Your goal - Without the pictures, print the lines running from the beginning of the material to the line containing "o = leafmesh('far_treeline', parts, M_leaf);", both ends included.

Dataset excerpt -
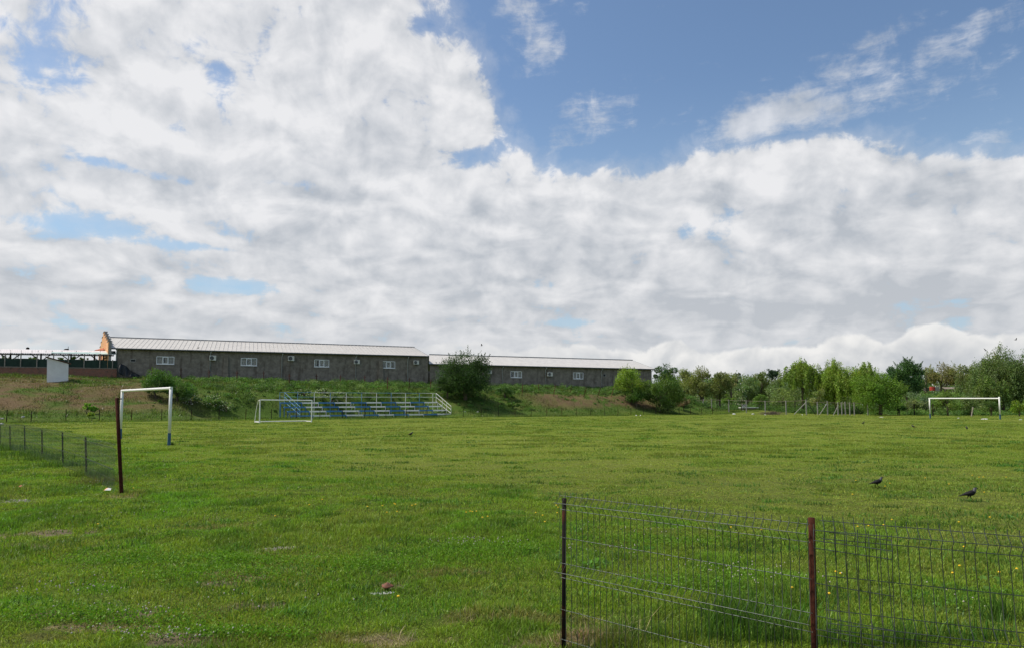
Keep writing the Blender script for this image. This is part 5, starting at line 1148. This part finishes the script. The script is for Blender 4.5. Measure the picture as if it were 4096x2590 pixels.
for i in range(800):
    px = RNG.uniform(2640, 4500); Yv = RNG.uniform(165, 215); p = at(px, 1530, Yv); top = at(px, RNG.uniform(1484, 1545), Yv)[2]; sz = RNG.uniform(2., 4.); m = 150; u_ = sph(m)
    if 3690 < px < 3850 and Yv < 185: continue
    parts.append(leafcloud(np.array((p[0], p[1], max(.5, top-sz)))+u_*sz*RNG.uniform(.5, 1, (m, 1)), .42, np.array(((.06, .11, .035), (.085, .12, .04), (.10, .13, .045))[RNG.integers(3)])*RNG.uniform(.8, 1.2)))
o = leafmesh('distant_wood', parts, M_leaf); tag(o, 'distant wood filling the gaps behind the right hand trees', 'wood', kind='stuff')
parts = []
for i in range(900):
    px = RNG.uniform(2600, 5200); Yv = RNG.uniform(230, 330); p = at(px, 1560, Yv); top = at(px, RNG.uniform(1535, 1585), Yv)[2]; sz = RNG.uniform(3., 6.); m = 60; u_ = sph(m)
    parts.append(leafcloud(np.array((p[0], p[1], max(.5, top-sz)))+u_*sz*RNG.uniform(.5, 1, (m, 1)), .9, np.array((.06, .10, .04))*RNG.uniform(.8, 1.2)))
o = leafmesh('far_treeline', parts, M_leaf); tag(o, 'far treeline on the horizon', 'wood', kind='stuff')

# ------------------------------------------------------------------ taller grass, clover and dandelions
def clump(px, py, rx, ry, n, hgt, wd, col, name, label, lean=.45, jit=.3):
    g = ground_at(px, py); a = RNG.normal(size=(n, 2))*np.array((rx, ry)); x_, y_ = g[0]+a[:, 0], g[1]+a[:, 1]; hh = hgt*RNG.uniform(.35, 1.2, n)
    return blades(name, x_, y_, hh, wd*RNG.uniform(.6, 1.4, n), np.tile(np.array(col), (n, 1)), M_grass, label, True, lean, jit=jit)
X_, Y_, H_, W_, C_ = [], [], [], [], []
def addcl(px, py, rx, ry, n, hgt, wd, col):
    g = ground_at(px, py); a = RNG.normal(size=(n, 2))*np.array((rx, ry)); X_.append(g[0]+a[:, 0]); Y_.append(np.maximum(g[1]+a[:, 1], 3.2)); H_.append(hgt*RNG.uniform(.35, 1.2, n)); W_.append(wd*RNG.uniform(.6, 1.4, n)); C_.append(np.tile(np.array(col), (n, 1)))
TG = (.085, .170, .030)
for a in ((2950, 2500, .14, .10, 420, .34, .006, TG), (2870, 2560, .12, .06, 200, .28, .006, TG), (3080, 2560, .12, .06, 260, .26, .006, TG), (2560, 2565, .25, .06, 260, .20, .005, TG), (3330, 2580, .15, .06, 260, .22, .006, TG), (3600, 2570, .14, .06, 260, .22, .006, TG), (4000, 2480, .08, .06, 160, .28, .006, TG), (2450, 2580, .15, .05, 220, .18, .005, (.16, .18, .05)), (3250, 2400, .25, .15, 260, .18, .005, TG), (3880, 2560, .2, .06, 260, .2, .006, TG),
    (353, 1905, .3, .2, 700, .22, .008, (.11, .17, .04)), (420, 1930, .3, .25, 700, .2, .008, (.16, .17, .06)), (259, 1865, .4, .3, 600, .22, .01, (.09, .17, .03)), (176, 1838, .4, .3, 600, .24, .01, (.09, .16, .03)), (106, 1822, .5, .3, 600, .24, .01, (.08, .15, .03)), (47, 1800, .5, .3, 600, .25, .01, (.08, .15, .03)), (0, 1790, .6, .3, 500, .25, .01, (.08, .15, .03)), (490, 1968, .05, .04, 90, .14, .006, (.12, .16, .04)), (686, 1779, .12, .05, 150, .16, .012, (.05, .10, .02)),
    (3700, 2100, .3, .15, 300, .10, .006, (.05, .12, .02)), (2960, 2200, .3, .12, 300, .10, .006, (.05, .12, .02))): addcl(*a)
blades('tall_grass', np.concatenate(X_), np.concatenate(Y_), np.concatenate(H_), np.concatenate(W_), np.concatenate(C_), M_grass, 'tall grass growing up along the wire fences', True, .38)
X_, Y_, H_, W_, C_ = [], [], [], [], []
addcl(2330, 2566, .10, .05, 520, .13, .004, (.36, .25, .16)); addcl(2290, 2585, .12, .04, 260, .09, .004, (.36, .28, .17)); addcl(2480, 2545, .12, .05, 90, .22, .003, (.38, .32, .18)); addcl(2400, 2560, .2, .06, 260, .08, .004, (.33, .27, .14))
for px, py in ((1080, 2130), (590, 2280), (1030, 2220), (1600, 2560), (860, 2080), (1180, 2290), (2070, 2560), (1850, 2480), (430, 1955), (340, 2265), (830, 2080)): addcl(px, py, .10, .05, 22, .10, .0045, (.38, .33, .20))
blades('dry_grass', np.concatenate(X_), np.concatenate(Y_), np.concatenate(H_), np.concatenate(W_), np.concatenate(C_), M_flower, 'pale dead grass stalks at the foot of the fence post', True, 1.1)
# broad leaved weeds
parts = []
for px, py, n_, sz in ((2395, 2262, 26, .05), (2370, 2270, 20, .05), (3780, 2440, 14, .04), (3990, 2370, 12, .05), (3950, 2330, 10, .05), (3830, 2420, 10, .04)):
    g = ground_at(px, py); d_ = sph(n_); d_[:, 2] = np.abs(d_[:, 2])*.5+.2; parts.append(leafcloud(g+d_*np.array((.12, .08, .10)), sz, np.array((.075, .150, .025)), .2))
o = leafmesh('broad_leaf_weed', parts, M_leaf); tag(o, 'broad leaved weeds seen through the wire fence', 'weeds', kind='stuff')
# clover: leaflets plus white heads
X_ = []
for px, py, rx, ry, n_ in ((2620, 2170, 1.2, .35, 3000), (1900, 2210, .9, .4, 3000), (820, 2300, .9, .35, 2600), (330, 2480, .9, .2, 3000), (900, 2555, .6, .1, 2200), (1010, 2250, .7, .2, 2000), (500, 2250, .8, .3, 2000), (2800, 2350, .7, .3, 2200), (1500, 2270, .7, .3, 1800)):
    g = ground_at(px, py); a = RNG.normal(size=(n_, 2))*np.array((rx, ry))*.6; x_, y_ = g[0]+a[:, 0], g[1]+a[:, 1]; X_.append(np.stack((x_, y_, terr(x_, y_)+RNG.uniform(.03, .085, n_)), 1))
pts = np.concatenate(X_); o = leafmesh('clover', [leafcloud(pts, .019, np.array((.075, .155, .012)), .25)], M_leaf); tag(o, 'patches of low clover in the near lawn', 'clover', kind='stuff')
X_ = []
for px, py, rx, ry, n_ in ((1880, 2185, .55, .20, 55), (1700, 2000, .7, .5, 10), (2620, 2150, .9, .5, 26), (2950, 2300, .55, .35, 40), (250, 2390, .5, .25, 34), (700, 2570, .5, .08, 50), (480, 2470, .5, .12, 26), (430, 2080, .9, .4, 16), (1000, 2400, .8, .25, 14), (3050, 2350, .5, .3, 22), (3900, 2430, .3, .3, 6), (2350, 2220, .6, .3, 18), (380, 1940, .5, .15, 10)):
    g = ground_at(px, py); a = RNG.normal(size=(n_, 2))*np.array((rx, ry))*.6; x_, y_ = g[0]+a[:, 0], g[1]+a[:, 1]; X_.append(np.stack((x_, y_, terr(x_, y_)+RNG.uniform(.06, .11, n_)), 1))
pts = np.concatenate(X_); m = MB()
for p in pts:
    r_ = RNG.uniform(.004, .0075); m.tube([p-(0, 0, r_), p-(0, 0, r_*.2), p+(0, 0, r_*.5), p+(0, 0, r_)], [r_*.4, r_, r_*.9, r_*.3], 6)
tag(m.build('clover_flowers', M_clov), 'white clover flower heads dotted through the lawn', 'flowers', kind='stuff')
DL = [(1577, 2033), (1581, 2036), (1530, 2042), (1648, 2041), (1662, 2037), (1588, 2067), (1547, 2070), (1289, 2016), (1237, 2038), (1865, 2070), (1881, 2066), (1890, 2068), (1906, 2066), (1930, 2092), (1951, 2088), (2143, 2072), (2171, 2083), (2226, 2041), (2234, 2049), (2229, 2072), (2180, 2110), (1593, 2424), (391, 2119), (3046, 2144), (2925, 2133), (3169, 2388), (3345, 2320), (3364, 2328), (3318, 2413), (3837, 2111), (3961, 2091), (3840, 2295), (3812, 2325), (3857, 2215), (3999, 2322), (4069, 2308), (3432, 2130), (3475, 2127), (3569, 2101), (3535, 2123), (3424, 1936), (3560, 1948), (3541, 1960), (3702, 1925), (3934, 1921), (3917, 1922), (4026, 1922), (3938, 1985), (3797, 1951), (3890, 1914), (3411, 1994), (1100, 2085), (533, 1968), (1470, 2046)]
proto = None
for i, (px, py) in enumerate(DL):
    g = ground_at(px, py); s_ = 1.0 if py > 2060 else 1.15; h = .085
    if proto is None:
        R = thing('dandelion', 'small yellow dandelion head on a short stem in the near grass', 'dandelion', g, 'dandelions in the near grass')
        m = MB(); m.tube([g, g+(0, 0, h)], .0018, 4); m.build('stem', M_stem, R); m = MB(); m.tube([g+(0, 0, h-.004), g+(0, 0, h+.003), g+(0, 0, h+.008), g+(0, 0, h+.013)], [.005, .0135, .013, .005], 9); m.build('flower_head', M_yellow, R); proto = R
    else:
        R = proto.copy(); C.objects.link(R); R.location = tuple(g)
        for ch in proto.children:
            c_ = ch.copy(); C.objects.link(c_); c_.parent = R
    R.scale = (s_, s_, 1.)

Answer for this exercise -
Keep writing the Blender script for this image. This is part 5, starting at line 1148. This part finishes the script. The script is for Blender 4.5. Measure the picture as if it were 4096x2590 pixels.
for i in range(800):
    px = RNG.uniform(2640, 4500); Yv = RNG.uniform(165, 215); p = at(px, 1530, Yv); top = at(px, RNG.uniform(1484, 1545), Yv)[2]; sz = RNG.uniform(2., 4.); m = 150; u_ = sph(m)
    if 3690 < px < 3850 and Yv < 185: continue
    parts.append(leafcloud(np.array((p[0], p[1], max(.5, top-sz)))+u_*sz*RNG.uniform(.5, 1, (m, 1)), .42, np.array(((.06, .11, .035), (.085, .12, .04), (.10, .13, .045))[RNG.integers(3)])*RNG.uniform(.8, 1.2)))
o = leafmesh('distant_wood', parts, M_leaf); tag(o, 'distant wood filling the gaps behind the right hand trees', 'wood', kind='stuff')
parts = []
for i in range(900):
    px = RNG.uniform(2600, 5200); Yv = RNG.uniform(230, 330); p = at(px, 1560, Yv); top = at(px, RNG.uniform(1535, 1585), Yv)[2]; sz = RNG.uniform(3., 6.); m = 60; u_ = sph(m)
    parts.append(leafcloud(np.array((p[0], p[1], max(.5, top-sz)))+u_*sz*RNG.uniform(.5, 1, (m, 1)), .9, np.array((.06, .10, .04))*RNG.uniform(.8, 1.2)))
o = leafmesh('far_treeline', parts, M_leaf); tag(o, 'far treeline on the horizon', 'wood', kind='stuff')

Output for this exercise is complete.